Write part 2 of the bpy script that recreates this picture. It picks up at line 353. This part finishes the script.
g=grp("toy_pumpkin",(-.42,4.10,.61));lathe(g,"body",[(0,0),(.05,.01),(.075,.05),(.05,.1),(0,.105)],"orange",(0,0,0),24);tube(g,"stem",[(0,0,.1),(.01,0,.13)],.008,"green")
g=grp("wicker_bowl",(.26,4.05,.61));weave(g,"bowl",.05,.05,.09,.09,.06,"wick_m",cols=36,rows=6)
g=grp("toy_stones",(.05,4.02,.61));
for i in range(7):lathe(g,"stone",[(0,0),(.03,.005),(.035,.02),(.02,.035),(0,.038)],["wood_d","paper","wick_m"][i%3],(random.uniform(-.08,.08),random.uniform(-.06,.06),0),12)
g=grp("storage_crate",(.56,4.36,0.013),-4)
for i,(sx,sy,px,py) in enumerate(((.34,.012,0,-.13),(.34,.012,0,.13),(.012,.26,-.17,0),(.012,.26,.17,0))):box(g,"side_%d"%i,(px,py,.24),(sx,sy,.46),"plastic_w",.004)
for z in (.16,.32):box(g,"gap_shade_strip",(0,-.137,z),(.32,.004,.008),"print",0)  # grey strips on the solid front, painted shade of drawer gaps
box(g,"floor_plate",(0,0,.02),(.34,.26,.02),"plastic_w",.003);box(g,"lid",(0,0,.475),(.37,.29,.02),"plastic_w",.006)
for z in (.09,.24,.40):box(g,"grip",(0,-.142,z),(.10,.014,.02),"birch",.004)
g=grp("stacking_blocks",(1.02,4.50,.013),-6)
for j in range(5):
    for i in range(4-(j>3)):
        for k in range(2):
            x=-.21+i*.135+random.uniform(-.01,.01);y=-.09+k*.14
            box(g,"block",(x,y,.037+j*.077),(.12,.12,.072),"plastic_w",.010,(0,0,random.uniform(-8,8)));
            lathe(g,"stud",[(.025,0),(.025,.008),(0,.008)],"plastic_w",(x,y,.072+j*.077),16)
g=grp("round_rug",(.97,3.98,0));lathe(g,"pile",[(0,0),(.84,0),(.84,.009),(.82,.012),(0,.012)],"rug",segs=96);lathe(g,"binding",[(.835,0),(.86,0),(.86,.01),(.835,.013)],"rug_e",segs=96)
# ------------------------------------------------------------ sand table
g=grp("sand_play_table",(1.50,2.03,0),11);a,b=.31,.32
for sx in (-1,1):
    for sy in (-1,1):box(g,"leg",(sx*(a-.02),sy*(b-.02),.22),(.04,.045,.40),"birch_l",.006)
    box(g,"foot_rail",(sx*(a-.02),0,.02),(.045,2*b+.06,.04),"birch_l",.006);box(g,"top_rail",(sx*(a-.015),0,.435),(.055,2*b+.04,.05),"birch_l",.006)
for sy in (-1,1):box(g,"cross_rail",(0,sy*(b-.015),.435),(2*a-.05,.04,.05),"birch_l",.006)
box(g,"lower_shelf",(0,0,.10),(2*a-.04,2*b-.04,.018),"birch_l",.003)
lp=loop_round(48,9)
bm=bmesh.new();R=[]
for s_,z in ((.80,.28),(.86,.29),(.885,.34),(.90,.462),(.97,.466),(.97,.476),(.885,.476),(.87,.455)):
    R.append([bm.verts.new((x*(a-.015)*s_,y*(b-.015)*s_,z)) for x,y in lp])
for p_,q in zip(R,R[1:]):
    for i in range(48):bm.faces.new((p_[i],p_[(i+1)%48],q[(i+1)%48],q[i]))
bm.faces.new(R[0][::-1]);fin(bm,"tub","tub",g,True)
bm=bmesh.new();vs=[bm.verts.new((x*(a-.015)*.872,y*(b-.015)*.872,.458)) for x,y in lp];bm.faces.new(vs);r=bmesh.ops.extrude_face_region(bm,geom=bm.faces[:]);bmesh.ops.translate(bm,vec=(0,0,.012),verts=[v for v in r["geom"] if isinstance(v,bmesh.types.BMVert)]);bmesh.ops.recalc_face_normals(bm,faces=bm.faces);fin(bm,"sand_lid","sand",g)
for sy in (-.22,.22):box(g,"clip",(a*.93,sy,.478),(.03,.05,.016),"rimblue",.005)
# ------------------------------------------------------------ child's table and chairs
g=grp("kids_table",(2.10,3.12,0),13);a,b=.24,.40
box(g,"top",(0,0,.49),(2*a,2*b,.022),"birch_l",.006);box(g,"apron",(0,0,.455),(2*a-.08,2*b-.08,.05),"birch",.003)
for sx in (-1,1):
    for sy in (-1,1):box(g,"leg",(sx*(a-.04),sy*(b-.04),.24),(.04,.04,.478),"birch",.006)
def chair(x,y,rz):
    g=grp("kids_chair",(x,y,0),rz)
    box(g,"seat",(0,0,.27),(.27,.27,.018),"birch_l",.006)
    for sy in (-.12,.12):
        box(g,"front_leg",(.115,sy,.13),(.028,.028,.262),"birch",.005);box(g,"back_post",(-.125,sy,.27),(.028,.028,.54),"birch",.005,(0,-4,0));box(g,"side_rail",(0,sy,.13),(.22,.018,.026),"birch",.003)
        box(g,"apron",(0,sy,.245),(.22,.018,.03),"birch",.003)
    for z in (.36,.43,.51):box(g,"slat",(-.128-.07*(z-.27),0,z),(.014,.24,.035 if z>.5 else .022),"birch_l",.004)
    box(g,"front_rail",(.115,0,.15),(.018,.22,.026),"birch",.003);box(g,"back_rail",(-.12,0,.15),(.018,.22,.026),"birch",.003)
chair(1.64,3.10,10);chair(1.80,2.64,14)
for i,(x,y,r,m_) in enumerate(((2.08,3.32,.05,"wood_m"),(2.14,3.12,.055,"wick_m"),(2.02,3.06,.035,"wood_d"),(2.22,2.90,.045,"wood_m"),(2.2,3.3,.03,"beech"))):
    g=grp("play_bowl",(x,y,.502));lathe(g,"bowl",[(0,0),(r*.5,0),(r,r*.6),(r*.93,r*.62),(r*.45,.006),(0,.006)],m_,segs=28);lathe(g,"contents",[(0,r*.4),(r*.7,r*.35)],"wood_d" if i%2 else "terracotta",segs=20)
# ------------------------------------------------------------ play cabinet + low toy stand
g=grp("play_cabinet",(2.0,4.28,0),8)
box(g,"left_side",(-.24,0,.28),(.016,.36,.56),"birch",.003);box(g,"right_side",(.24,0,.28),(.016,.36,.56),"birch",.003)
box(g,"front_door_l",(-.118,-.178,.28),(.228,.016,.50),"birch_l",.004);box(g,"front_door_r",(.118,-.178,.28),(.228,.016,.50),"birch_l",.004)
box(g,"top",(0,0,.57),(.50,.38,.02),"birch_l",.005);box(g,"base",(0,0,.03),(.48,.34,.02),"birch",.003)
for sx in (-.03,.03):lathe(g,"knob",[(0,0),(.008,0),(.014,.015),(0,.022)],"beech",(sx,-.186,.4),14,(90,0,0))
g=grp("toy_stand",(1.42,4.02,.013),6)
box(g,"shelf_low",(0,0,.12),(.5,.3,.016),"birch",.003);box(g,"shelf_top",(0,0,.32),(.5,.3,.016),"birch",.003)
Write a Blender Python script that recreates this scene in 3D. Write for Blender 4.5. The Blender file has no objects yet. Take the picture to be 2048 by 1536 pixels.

**Work to complete**
Filter the records above for lines containing the word "recreates", and copy those lines.

**Reply**
Write part 2 of the bpy script that recreates this picture. It picks up at line 353. This part finishes the script.
Write a Blender Python script that recreates this scene in 3D. Write for Blender 4.5. The Blender file has no objects yet. Take the picture to be 2048 by 1536 pixels.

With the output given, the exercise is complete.